Dada a sua complexidade, o ser humano é afetado pelo ambiente em seus aspectos biológicos, sociológicos e psicológicos, pois ele se desenvolve através de um processo contínuo de interação entre o organismo e o meio.

A fim de compreendermos o papel das relações entre o organismo e meio para o desenvolvimento cognitivo vamos aprofundar o significado do conceito de interação, a partir das análises de Piaget e abordar os processos de filtragem, quer nos seus níveis biológicos fundamentais, quer nos seus aspectos cognitivos e sociais, através dos quais se dá essa interação.


Destes dois pontos de partida deriva uma abordagem de meio, a partir de uma perspectiva interacionista, que o problematiza para além dos seus componentes naturais, construídos e sociais, rompendo com uma visão dicotômica entre homem e natureza. Esta dicotomia pode ser apontada como um pressuposto filosófico, que cria enormes entraves para uma melhor relação do ser humano com o mundo natural, fazendo com que os descompassos entre os sistemas naturais e os sistemas culturais, sejam de tal ordem que colocam em risco a própria continuidade da vida. Tal crise exige um sério esforço de reflexão e de educação, capaz de pensar a espécie humana e a natureza em conjunto. De forma muito difundida a natureza é vista apenas como um lugar aonde os eventos naturais ou culturais acontecem. Lugar esse, que parece não ter vida, se constituindo apenas numa fonte inesgotável de riquezas.

Segundo Grün[2](1994), a educação na modernidade foi pensada como um processo, cujo objetivo maior era a conquista da natureza e a busca do conhecimento e se dava às custas da ruptura com o mundo natural. Para o autor, este é o legado de Descartes à educação moderna. O projeto cartesiano de ciência visa reduzir a diversidade das coisas à medida comum, a fim de possibilitar a relação entre elas, tornando-as comparáveis.

As pessoas estão separadas da natureza, de tal forma, que ao serem chamadas de “animais”, se ofendem.
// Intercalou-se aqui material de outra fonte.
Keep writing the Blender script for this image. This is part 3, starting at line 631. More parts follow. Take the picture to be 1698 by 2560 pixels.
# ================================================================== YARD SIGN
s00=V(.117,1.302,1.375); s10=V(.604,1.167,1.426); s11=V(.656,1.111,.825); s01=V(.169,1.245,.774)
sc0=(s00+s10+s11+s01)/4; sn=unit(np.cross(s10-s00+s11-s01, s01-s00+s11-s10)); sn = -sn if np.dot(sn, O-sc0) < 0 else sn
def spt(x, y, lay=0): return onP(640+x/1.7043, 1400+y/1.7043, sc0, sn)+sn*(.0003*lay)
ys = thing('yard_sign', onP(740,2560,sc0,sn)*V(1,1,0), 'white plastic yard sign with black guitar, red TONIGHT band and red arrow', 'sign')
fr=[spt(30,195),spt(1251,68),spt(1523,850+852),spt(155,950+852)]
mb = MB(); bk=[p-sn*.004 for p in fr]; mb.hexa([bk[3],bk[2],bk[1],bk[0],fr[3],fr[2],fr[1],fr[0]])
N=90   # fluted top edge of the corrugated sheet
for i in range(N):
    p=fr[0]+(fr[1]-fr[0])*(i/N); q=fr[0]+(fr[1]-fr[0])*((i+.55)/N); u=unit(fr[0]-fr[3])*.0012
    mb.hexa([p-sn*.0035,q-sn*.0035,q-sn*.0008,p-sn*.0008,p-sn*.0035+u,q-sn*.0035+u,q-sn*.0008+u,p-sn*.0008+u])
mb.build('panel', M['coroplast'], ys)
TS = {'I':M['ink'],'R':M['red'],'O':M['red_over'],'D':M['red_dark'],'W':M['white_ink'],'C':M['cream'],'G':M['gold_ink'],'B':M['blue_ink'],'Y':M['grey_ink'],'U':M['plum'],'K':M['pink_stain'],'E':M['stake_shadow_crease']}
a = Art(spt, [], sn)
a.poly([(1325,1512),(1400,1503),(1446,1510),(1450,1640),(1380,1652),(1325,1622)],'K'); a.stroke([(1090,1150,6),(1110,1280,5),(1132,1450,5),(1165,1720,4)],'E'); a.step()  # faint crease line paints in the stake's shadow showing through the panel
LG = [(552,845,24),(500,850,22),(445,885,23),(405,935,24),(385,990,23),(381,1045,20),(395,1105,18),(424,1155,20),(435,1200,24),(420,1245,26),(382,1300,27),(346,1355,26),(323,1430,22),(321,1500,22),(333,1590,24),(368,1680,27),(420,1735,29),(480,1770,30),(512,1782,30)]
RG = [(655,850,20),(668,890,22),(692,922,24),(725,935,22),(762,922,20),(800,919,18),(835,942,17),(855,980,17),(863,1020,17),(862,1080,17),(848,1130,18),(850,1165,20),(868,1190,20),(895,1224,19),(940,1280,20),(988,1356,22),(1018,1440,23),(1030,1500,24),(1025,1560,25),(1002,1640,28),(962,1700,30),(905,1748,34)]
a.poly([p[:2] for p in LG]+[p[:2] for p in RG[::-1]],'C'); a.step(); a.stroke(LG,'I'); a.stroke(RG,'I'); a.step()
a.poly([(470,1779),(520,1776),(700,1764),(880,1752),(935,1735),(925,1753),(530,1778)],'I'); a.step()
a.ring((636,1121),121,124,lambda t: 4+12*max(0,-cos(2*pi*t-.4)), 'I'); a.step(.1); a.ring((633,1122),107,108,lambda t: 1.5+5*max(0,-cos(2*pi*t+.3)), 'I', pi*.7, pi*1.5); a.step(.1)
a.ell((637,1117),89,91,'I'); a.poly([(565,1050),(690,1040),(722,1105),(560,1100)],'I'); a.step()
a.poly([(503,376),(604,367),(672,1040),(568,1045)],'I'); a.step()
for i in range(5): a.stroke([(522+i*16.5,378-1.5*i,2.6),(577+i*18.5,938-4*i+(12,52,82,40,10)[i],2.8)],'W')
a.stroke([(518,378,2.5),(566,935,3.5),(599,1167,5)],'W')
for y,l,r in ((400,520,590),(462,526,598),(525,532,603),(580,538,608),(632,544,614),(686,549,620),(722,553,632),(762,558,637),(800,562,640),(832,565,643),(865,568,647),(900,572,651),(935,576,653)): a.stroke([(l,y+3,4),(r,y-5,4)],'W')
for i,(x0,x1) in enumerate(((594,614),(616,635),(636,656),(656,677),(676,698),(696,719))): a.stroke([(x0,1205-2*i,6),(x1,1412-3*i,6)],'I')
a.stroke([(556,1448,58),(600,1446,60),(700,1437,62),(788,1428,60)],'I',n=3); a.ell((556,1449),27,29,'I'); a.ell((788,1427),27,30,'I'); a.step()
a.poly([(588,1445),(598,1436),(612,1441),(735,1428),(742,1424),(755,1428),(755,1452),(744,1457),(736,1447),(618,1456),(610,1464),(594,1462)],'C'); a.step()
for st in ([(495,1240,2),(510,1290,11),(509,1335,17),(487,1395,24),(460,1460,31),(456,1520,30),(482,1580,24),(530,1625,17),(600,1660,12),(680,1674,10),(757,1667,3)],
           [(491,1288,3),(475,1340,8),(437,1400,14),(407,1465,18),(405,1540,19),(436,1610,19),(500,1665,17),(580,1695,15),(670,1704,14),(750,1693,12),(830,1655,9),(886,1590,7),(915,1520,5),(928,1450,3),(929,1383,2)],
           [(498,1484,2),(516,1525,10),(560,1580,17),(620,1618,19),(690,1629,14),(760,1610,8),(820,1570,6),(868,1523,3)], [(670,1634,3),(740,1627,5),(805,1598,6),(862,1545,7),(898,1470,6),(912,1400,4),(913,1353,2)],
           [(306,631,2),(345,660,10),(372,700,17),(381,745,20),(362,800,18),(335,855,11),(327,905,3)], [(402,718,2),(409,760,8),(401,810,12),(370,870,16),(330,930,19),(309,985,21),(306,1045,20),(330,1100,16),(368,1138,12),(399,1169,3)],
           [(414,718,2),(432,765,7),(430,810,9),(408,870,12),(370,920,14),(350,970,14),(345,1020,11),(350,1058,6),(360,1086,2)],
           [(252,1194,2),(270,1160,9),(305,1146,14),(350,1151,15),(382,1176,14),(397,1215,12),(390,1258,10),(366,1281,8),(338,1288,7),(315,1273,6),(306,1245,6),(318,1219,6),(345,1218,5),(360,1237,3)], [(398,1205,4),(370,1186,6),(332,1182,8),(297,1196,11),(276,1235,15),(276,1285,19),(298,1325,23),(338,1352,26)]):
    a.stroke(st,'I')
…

Thomas[3] (1988) explica que, ao traçar uma sólida linha divisória entre o homem e os animais, o principal propósito dos pensadores do início do período moderno, era justificar a caça, a domesticação, o hábito de comer carne, o extermínio sistemático de animais nocivos ou predadores e a vivissecção[4], que se tornara prática científica no fim do século XVII. Todavia, o autor ressalta que a insistência tão grande em distinguir o humano do animal, teve sérias conseqüências para as relações entre os homens. De forma que, se a essência da humanidade era definida como consistindo em alguma qualidade específica, seguia-se, então, que qualquer homem, que não demonstrasse tal qualidade seria sub-humano ou semi-animal. Assim, no início da era moderna, não era incomum encontrar grupos humanos, para quem, qualquer um que não pertencesse à sua seita era visto como um animal sem alma.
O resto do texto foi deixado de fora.